== Work required ==
In the records below, find the line that contains "What Blender Python" and the line that contains "scene=bpy.context.scene"; write out exactly those two lines and everything between them, without the pictures.

== Data for processing ==
— Begin —

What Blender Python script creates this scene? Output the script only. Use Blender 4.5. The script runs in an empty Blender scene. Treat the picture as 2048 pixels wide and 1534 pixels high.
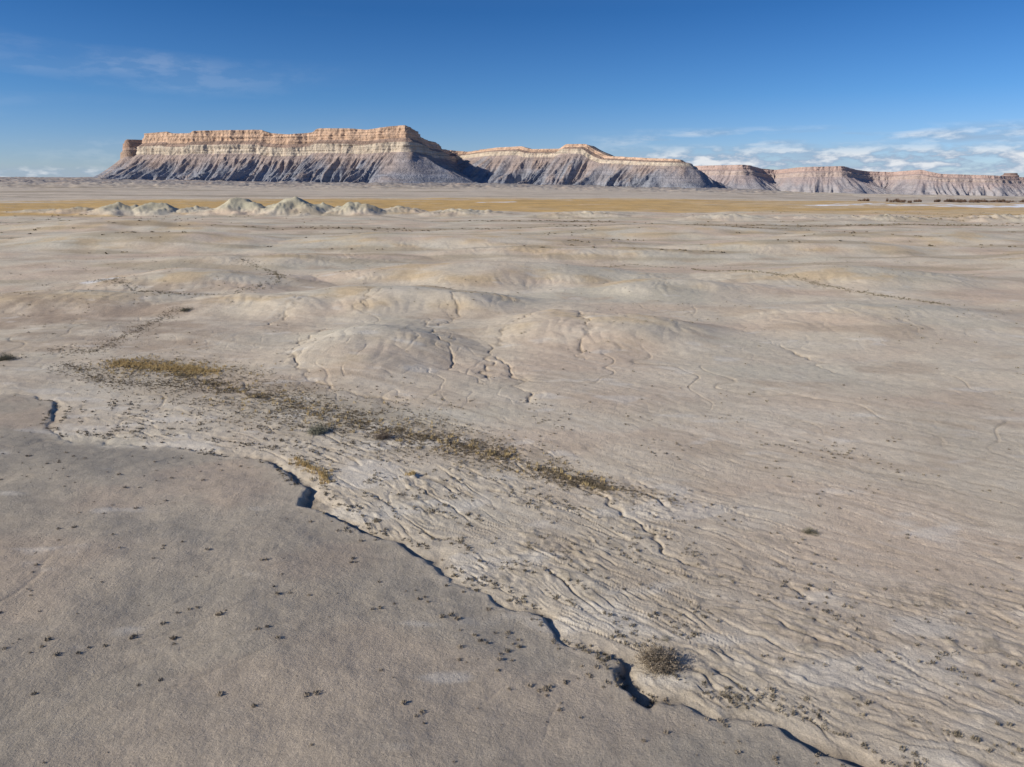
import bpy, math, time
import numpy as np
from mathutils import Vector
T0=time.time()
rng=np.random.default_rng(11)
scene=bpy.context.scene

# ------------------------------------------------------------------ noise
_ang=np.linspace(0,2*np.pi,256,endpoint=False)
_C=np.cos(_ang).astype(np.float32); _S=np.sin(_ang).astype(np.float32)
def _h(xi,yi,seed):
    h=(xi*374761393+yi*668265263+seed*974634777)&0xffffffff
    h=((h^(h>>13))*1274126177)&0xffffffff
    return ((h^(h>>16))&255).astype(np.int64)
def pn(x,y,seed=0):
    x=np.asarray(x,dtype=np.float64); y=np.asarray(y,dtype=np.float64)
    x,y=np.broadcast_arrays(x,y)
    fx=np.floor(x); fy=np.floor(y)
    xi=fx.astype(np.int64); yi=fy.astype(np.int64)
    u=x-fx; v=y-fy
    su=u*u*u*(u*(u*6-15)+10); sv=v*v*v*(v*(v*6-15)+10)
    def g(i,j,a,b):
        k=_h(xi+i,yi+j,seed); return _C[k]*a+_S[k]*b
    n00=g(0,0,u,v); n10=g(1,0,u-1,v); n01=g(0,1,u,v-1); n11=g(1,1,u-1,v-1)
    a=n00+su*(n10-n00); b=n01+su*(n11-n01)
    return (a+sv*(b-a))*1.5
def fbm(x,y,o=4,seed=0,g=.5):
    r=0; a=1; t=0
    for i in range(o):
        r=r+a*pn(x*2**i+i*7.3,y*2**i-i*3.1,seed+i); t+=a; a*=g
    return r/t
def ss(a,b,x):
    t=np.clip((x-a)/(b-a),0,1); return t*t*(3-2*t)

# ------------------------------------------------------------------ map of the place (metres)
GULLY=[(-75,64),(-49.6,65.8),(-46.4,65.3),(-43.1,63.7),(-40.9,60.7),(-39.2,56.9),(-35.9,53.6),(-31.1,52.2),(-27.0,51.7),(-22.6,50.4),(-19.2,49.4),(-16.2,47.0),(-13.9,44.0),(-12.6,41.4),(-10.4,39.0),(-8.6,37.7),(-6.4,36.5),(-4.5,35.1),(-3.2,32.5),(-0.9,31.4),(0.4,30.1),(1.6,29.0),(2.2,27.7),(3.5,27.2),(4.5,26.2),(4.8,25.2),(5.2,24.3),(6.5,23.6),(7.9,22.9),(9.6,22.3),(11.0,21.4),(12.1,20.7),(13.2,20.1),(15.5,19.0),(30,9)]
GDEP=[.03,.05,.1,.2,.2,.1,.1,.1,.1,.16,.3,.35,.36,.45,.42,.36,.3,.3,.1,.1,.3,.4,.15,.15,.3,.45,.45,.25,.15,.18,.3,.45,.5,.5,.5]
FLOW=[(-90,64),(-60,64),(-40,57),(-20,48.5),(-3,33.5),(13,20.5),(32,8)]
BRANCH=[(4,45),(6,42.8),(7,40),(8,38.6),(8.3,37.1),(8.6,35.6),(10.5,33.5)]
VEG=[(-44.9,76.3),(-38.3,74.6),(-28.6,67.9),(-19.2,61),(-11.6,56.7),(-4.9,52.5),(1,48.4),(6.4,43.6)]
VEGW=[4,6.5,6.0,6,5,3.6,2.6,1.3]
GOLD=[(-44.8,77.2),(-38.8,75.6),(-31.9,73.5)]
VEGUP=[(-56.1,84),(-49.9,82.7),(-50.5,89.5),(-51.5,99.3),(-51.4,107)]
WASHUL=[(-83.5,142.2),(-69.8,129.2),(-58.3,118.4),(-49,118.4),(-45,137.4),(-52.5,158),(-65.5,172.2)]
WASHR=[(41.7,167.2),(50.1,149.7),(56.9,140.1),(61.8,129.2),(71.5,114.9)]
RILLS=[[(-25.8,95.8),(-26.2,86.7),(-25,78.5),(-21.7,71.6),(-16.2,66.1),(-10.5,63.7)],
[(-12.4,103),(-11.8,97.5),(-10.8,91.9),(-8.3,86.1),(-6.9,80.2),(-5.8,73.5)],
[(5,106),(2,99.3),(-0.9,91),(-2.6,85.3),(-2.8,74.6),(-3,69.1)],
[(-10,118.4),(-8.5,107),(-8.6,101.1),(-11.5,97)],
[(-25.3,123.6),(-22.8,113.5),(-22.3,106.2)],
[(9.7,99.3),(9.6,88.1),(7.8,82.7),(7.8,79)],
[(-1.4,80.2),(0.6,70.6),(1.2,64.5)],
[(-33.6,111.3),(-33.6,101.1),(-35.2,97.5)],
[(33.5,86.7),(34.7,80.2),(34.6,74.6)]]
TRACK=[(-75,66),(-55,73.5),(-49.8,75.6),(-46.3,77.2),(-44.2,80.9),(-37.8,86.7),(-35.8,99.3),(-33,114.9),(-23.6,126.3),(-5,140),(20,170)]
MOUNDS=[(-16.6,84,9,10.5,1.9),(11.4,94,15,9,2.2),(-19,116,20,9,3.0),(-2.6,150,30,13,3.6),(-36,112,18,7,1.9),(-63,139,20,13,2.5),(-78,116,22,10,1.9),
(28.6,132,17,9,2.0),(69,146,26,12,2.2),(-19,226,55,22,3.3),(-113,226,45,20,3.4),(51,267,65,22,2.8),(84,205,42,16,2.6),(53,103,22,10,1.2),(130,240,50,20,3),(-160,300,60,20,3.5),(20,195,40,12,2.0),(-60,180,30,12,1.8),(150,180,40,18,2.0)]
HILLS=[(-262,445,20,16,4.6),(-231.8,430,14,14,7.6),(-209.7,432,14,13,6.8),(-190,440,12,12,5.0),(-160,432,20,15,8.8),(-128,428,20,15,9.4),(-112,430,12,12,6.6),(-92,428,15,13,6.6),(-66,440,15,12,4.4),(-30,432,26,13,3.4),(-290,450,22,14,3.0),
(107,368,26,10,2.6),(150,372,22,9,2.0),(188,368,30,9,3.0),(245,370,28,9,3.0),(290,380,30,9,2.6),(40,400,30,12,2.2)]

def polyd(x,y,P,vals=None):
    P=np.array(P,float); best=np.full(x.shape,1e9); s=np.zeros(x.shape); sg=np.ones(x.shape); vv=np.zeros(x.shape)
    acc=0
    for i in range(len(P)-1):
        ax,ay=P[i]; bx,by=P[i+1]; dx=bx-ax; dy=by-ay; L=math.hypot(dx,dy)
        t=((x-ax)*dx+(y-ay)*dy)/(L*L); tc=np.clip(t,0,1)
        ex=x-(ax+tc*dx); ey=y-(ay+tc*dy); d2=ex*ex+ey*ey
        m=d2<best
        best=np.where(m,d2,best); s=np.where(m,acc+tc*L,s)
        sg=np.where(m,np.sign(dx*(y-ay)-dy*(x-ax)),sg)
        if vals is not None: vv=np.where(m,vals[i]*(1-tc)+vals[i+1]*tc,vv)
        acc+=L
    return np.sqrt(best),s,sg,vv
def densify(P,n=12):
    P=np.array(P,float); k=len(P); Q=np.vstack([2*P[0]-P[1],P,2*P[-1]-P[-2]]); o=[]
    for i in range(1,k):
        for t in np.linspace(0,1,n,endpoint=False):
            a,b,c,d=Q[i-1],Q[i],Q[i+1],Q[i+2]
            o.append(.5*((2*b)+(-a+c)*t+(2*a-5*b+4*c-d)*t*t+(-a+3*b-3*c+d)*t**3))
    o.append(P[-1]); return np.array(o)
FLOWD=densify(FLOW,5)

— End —
— Begin —

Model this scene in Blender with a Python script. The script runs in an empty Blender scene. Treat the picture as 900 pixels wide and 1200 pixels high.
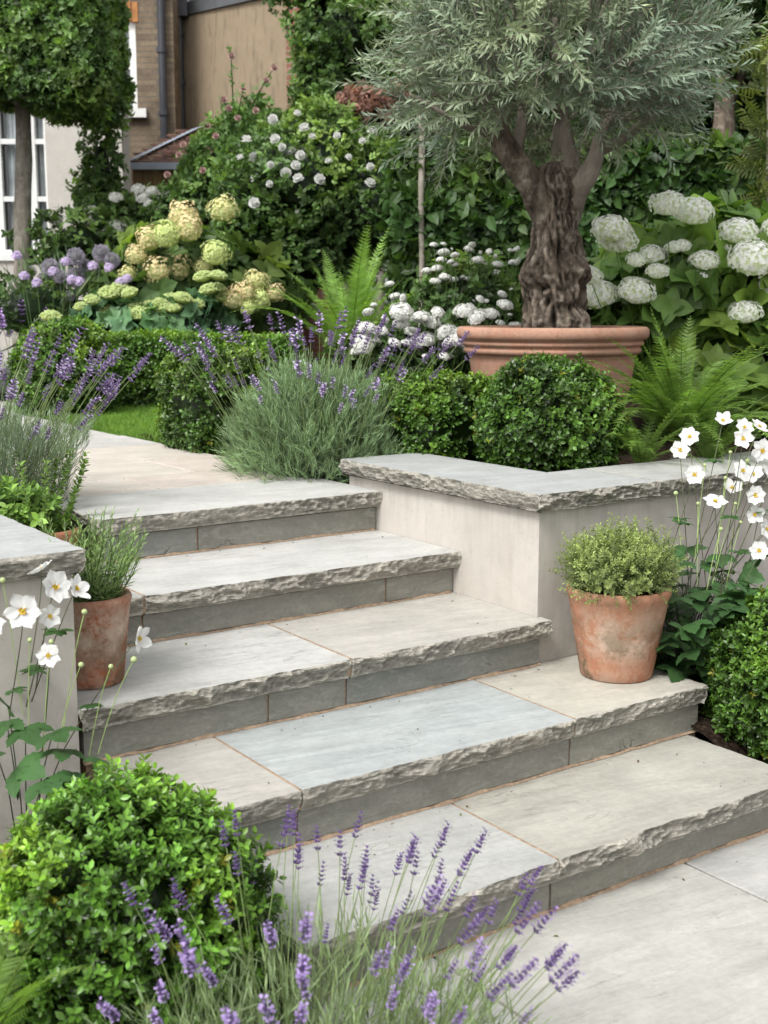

— End —

== Exercise output ==
What Blender Python script creates this scene? Output the script only. Use Blender 4.5. The script runs in an empty Blender scene. Treat the picture as 2048 pixels wide and 1534 pixels high.
import bpy, math, time
import numpy as np
from mathutils import Vector
T0=time.time()
rng=np.random.default_rng(11)
scene=bpy.context.scene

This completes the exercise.